Fanny’s fade into obscurity began to change in the early 2000s, with the release of a four-CD retrospective. Millington listened to some of her old recordings during production for this set. “My partner was in the room and I turned to her and said, ‘You know, I always wanted to play like that. I just didn’t know I did,’” Millington said.

Adamian’s found new appreciation for Fanny over the years.

“Listening to us, I discovered how good a band we actually were,” Adamian said.

Millington, Adamian and Darling reunited to record a 2018 album as a spinoff band, Fanny Walked the Earth. The documentary debuted three years later.

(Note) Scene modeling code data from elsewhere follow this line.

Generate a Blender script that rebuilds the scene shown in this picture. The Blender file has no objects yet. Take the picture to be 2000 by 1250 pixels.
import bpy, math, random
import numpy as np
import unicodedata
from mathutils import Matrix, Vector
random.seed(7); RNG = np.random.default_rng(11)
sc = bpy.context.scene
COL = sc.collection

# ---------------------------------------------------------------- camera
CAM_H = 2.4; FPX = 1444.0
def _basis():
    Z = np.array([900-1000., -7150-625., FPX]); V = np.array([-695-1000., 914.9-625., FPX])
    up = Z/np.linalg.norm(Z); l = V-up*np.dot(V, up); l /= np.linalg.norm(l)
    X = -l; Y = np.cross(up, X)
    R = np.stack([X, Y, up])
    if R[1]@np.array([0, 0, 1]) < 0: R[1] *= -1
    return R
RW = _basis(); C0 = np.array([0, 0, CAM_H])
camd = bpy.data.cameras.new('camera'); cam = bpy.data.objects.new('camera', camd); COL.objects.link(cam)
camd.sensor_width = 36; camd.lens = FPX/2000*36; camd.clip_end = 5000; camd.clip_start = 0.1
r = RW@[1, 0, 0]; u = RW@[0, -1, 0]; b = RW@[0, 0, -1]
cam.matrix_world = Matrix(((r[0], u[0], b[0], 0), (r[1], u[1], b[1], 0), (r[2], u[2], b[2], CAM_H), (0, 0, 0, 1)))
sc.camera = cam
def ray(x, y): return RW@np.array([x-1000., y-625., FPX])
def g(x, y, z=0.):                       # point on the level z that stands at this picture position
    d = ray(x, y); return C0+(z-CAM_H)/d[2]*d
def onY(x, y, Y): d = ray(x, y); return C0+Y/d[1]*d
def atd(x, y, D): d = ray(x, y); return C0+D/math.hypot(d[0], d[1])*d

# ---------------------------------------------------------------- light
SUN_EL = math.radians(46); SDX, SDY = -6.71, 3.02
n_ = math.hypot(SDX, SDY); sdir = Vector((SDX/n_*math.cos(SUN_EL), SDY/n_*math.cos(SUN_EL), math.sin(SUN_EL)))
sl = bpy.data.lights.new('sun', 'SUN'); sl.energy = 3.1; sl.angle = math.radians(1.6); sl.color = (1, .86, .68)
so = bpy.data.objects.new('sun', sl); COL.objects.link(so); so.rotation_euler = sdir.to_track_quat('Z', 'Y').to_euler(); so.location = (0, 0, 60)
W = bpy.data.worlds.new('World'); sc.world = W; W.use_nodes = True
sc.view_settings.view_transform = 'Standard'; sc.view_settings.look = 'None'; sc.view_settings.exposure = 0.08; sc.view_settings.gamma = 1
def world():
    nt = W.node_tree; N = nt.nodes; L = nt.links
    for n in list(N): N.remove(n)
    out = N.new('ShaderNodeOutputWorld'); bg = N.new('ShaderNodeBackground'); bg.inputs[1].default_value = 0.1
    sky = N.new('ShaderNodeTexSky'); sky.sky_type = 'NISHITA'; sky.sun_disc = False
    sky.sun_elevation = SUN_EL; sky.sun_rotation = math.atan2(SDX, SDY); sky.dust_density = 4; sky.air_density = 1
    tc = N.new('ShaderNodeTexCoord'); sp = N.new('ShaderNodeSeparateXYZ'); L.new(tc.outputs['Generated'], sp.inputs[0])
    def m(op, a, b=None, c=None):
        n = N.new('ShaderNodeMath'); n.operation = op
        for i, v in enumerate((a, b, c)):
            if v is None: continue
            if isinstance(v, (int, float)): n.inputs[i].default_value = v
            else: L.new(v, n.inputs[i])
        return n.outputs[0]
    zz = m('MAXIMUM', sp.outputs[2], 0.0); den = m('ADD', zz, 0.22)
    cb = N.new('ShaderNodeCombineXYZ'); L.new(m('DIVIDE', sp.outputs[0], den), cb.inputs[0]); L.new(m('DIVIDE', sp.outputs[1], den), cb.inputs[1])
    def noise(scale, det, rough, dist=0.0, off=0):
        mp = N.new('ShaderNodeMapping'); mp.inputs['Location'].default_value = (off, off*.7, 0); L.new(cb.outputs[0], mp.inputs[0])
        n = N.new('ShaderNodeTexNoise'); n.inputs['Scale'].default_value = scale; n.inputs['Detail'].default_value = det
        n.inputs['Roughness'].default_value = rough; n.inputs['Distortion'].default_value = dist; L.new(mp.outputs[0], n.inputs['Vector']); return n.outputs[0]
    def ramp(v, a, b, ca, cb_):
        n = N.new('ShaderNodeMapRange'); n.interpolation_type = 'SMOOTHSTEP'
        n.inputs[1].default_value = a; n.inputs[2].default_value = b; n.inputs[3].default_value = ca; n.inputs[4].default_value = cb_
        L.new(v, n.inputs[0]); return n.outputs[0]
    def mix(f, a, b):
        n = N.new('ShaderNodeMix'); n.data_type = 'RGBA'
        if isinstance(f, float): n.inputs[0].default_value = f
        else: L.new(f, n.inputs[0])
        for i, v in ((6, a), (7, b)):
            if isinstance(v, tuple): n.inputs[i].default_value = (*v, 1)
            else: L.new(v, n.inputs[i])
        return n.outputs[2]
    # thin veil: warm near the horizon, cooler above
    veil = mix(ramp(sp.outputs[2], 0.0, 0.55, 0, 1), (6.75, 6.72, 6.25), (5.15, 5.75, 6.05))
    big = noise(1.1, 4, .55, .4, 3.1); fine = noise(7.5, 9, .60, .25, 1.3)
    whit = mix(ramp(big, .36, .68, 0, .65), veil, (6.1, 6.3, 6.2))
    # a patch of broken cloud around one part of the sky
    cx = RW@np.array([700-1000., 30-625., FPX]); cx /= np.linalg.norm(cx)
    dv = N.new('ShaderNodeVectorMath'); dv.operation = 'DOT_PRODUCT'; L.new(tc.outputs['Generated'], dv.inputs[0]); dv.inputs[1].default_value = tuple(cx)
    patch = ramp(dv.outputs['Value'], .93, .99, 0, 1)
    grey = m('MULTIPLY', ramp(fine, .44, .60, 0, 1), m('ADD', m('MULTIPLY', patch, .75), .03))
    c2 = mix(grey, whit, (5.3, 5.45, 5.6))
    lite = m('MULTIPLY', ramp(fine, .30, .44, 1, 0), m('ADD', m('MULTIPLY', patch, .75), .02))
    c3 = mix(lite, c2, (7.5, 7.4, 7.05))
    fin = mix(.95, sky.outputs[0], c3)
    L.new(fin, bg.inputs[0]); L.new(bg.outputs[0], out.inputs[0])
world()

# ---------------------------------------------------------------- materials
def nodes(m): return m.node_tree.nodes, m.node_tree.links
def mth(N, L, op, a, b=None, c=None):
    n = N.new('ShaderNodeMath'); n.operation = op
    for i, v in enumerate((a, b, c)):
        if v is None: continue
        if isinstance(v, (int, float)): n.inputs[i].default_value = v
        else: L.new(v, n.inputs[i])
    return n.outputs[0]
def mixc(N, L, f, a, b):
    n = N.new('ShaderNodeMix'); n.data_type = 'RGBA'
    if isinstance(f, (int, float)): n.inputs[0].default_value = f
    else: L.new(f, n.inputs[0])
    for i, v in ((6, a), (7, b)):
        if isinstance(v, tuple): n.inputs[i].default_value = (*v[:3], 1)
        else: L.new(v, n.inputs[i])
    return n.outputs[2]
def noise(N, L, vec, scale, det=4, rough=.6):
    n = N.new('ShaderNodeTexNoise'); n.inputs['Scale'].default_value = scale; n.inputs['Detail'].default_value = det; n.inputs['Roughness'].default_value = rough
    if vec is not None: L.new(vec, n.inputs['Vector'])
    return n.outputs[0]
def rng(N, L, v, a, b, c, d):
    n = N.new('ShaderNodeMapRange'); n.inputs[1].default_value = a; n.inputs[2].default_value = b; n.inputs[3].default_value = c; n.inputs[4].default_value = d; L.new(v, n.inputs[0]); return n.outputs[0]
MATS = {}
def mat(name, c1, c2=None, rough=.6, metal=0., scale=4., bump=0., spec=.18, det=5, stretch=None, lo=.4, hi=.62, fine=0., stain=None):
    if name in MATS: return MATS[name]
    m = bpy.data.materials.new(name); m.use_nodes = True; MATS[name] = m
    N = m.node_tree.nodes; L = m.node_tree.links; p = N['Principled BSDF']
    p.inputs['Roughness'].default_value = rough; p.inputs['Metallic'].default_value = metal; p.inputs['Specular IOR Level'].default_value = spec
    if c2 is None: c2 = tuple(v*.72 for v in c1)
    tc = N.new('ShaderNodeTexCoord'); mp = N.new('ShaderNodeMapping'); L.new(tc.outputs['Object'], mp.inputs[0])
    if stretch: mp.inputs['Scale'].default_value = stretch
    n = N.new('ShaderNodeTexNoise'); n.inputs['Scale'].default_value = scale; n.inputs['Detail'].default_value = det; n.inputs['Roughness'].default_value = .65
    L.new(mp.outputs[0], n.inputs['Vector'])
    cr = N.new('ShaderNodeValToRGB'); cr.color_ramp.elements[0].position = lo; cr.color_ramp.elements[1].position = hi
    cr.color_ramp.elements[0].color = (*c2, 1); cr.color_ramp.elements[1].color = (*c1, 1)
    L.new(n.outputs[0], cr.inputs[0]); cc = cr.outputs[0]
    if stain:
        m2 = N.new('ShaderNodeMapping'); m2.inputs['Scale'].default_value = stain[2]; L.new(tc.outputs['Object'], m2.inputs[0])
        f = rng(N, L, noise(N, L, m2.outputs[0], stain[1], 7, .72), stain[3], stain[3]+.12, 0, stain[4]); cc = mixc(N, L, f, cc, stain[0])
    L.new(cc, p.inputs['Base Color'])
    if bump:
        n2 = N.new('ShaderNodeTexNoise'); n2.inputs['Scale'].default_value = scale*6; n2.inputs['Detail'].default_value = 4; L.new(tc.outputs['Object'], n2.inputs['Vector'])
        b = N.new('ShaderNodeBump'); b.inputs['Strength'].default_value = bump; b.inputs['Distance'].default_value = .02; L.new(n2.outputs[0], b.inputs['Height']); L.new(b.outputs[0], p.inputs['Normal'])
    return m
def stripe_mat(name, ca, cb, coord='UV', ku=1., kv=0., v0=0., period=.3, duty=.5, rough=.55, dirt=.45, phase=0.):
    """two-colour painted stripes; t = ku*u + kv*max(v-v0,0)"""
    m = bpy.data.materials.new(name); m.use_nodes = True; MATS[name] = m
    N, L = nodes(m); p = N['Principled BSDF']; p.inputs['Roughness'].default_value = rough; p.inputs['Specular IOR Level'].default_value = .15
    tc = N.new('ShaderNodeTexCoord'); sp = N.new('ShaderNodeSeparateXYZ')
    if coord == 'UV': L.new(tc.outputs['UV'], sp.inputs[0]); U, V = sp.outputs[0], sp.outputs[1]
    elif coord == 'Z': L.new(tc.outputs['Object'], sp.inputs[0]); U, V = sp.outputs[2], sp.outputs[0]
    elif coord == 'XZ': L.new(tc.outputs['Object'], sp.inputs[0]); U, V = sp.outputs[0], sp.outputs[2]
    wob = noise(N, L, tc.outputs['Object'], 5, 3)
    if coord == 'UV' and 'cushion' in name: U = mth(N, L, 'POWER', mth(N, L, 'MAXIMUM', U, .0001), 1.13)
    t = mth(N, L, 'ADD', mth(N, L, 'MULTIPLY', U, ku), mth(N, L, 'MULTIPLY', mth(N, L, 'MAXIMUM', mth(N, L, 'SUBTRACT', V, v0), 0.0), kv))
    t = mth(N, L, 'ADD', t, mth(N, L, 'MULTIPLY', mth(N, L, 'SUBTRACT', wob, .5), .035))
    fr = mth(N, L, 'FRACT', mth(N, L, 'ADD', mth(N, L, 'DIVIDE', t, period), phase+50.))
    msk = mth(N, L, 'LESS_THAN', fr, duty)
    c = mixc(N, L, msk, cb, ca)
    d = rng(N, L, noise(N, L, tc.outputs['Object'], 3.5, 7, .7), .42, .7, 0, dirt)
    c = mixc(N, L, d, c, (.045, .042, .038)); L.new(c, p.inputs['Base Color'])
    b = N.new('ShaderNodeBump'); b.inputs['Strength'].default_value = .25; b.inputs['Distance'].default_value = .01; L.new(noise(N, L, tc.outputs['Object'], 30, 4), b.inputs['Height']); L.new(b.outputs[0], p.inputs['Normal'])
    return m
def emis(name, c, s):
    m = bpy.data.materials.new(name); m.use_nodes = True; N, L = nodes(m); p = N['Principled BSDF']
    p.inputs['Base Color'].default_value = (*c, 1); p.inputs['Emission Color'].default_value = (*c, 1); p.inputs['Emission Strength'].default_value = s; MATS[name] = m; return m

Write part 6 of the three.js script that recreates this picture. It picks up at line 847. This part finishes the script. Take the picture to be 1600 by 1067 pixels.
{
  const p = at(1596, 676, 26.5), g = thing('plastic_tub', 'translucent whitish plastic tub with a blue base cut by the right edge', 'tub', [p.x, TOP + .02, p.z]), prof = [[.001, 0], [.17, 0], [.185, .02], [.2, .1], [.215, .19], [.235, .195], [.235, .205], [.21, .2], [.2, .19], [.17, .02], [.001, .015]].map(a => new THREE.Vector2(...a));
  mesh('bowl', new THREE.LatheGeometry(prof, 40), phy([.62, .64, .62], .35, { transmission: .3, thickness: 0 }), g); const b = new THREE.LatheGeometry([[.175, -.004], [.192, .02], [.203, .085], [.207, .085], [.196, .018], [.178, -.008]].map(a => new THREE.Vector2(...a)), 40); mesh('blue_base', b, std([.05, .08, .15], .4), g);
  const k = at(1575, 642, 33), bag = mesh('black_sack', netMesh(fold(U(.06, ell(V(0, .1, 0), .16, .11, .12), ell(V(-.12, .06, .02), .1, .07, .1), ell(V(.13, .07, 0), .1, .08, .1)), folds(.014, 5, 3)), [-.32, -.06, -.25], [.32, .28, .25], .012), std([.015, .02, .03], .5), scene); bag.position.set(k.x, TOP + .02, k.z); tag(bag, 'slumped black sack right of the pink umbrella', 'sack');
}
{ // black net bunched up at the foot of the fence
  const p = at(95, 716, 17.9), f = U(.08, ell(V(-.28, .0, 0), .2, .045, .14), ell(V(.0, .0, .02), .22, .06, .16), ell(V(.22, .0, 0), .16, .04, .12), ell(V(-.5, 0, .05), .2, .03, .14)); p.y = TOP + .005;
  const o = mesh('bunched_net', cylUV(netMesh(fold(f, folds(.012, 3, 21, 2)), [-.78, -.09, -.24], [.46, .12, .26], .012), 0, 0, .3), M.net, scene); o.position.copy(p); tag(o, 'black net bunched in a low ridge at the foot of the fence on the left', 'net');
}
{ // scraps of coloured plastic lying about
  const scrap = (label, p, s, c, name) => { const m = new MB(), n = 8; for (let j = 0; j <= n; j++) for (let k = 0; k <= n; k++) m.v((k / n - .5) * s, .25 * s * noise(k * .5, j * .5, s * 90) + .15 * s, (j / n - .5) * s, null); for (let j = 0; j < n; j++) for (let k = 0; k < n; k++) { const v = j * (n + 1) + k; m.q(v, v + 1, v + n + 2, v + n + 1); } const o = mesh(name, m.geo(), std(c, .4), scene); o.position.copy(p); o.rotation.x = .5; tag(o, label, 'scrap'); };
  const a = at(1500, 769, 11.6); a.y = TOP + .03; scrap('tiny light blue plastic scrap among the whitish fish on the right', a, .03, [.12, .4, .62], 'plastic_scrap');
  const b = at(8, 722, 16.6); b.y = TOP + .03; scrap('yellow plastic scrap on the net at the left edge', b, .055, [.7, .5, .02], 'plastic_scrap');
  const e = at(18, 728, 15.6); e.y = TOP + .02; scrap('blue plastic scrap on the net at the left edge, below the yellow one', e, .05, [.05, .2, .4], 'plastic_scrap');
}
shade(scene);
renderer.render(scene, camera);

On May 22, the documentary screened at the Crest Theatre, the same night it aired locally on KVIE. Fanny also played live for more than an hour. Adamian, who hasn’t regained the ability to play bass since suffering a stroke in recent years, joined the band on-stage to sing.

Fanny played to a packed house, some of whom remembered the women from their Sacramento days. “There were standing ovations, people were dancing in their seats, up clapping, cheering,” said Steve Sweeney, who does fundraising and events supervision for KVIE. “It was a really vibrant night.”

Attendees included members of Girls Rock Sacramento, an organization Darling has assisted. That group’s founder Larisa Bryski is familiar with the sort of discrimination Fanny faced, because she still sees it for women in the industry today.

“In a lot of situations, having a girl play rock music is still considered like cute or sort of a token thing,” Bryski said.

Another person at the Crest that night, 98 Rock on-air personality and Girls Rock Sacramento board member Myki Angeline is hopeful about what younger generations will be able to do for inclusivity. And she’s thankful for the pioneering work of Fanny and that the women have continued to make music over the years.

“I think it really is – I overuse the word empowering – but really inspirational that they never gave up and they kept pushing through,” Angline said.

She added, “I love that they aren’t a thing of the past, they’re part of the present and even the future.”